Tendidos en una tumbona roñosa sesteamos hasta que se levantó y me obsequió con la visión de una mirada a media vuelta que dibujaba una sonrisa mientras se levantaba uno de los tirantes del vestido. Me levanté y me dispuse a seguirla a la perdición. Se dió la vuelta y me paró posándome la más dulce de las manos en el pecho y me plantó un beso en los labios y otro en la punta de la nariz con ese ademán femenino de estirarse sobre las puntillas que marca a fuego la raza de las mujeres por las que dejarse destripar.
Allí me quedé, envolviendo a Selene con las volutas de humo de un cigarrillo mientras intentaba en vano acariciar otra vez las estrellas con las yemas de mis dedos.
Pase dos días buscándola enamorado hasta las putas trancas patrullando por su hotel y pateándome los garitos de ese pueblo por si volvía a verla. Al final acabé acompañado por el grifo de sidra que a la tercera noche tiró sobre mi vaso bastantes más de dos pintas. Fogoso como soy y con una hostia como un templario, le hice al camarero el gesto universal de poner cara interrogativa y los brazos en perpendicular al cuerpo moviéndolos rítmicamente hacia el puto amo preguntándole así ¿En este pueblo dónde coño se folla?
Se rió y me indicó una dirección a seguir hacia fuera del pueblo. Después de lo que me pareció algo así como un kilómetro encontré los rótulos rosas de neón de un lugar que haría las delicias de unos cuantos señores de León y en el que creo que ponía esto; Ξενοδοχείο Bahillo.
Y allí estaba ella, y no detrás de la barra sirviendo copas precisamente.

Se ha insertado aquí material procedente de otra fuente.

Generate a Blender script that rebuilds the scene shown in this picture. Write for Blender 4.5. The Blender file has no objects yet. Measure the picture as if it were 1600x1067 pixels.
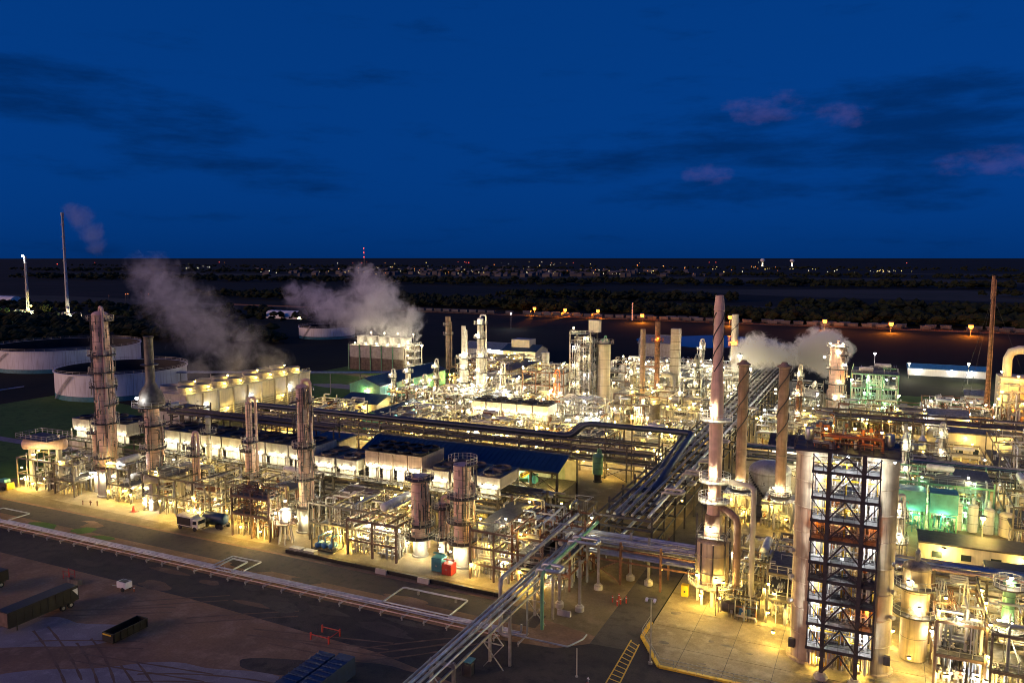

A veces la única manera de recoger del suelo tu carita bonita de bobo y los añicos en los que se te parte el corazón es abrir la cartera y hacer que un billete de cincuenta cambie rápido de manos a cambio de una pelirroja sonrisa falsa de mutua decepción y del calor de un cuerpo que ya te es completamente ajeno.
Ignoro si los supertacañones del foro han llegado ya a la conclusión de sí las putas tienen o no alma. Lo único que sé yo es que esa noche perdí allí lo poco que quedaba de la mía.
Curioso país. Las aceitunas una puta mierda, verdes, raquíticas, y te las venden cortadas en rodajas rollo para echar a la pizza en latas de salmuera mala.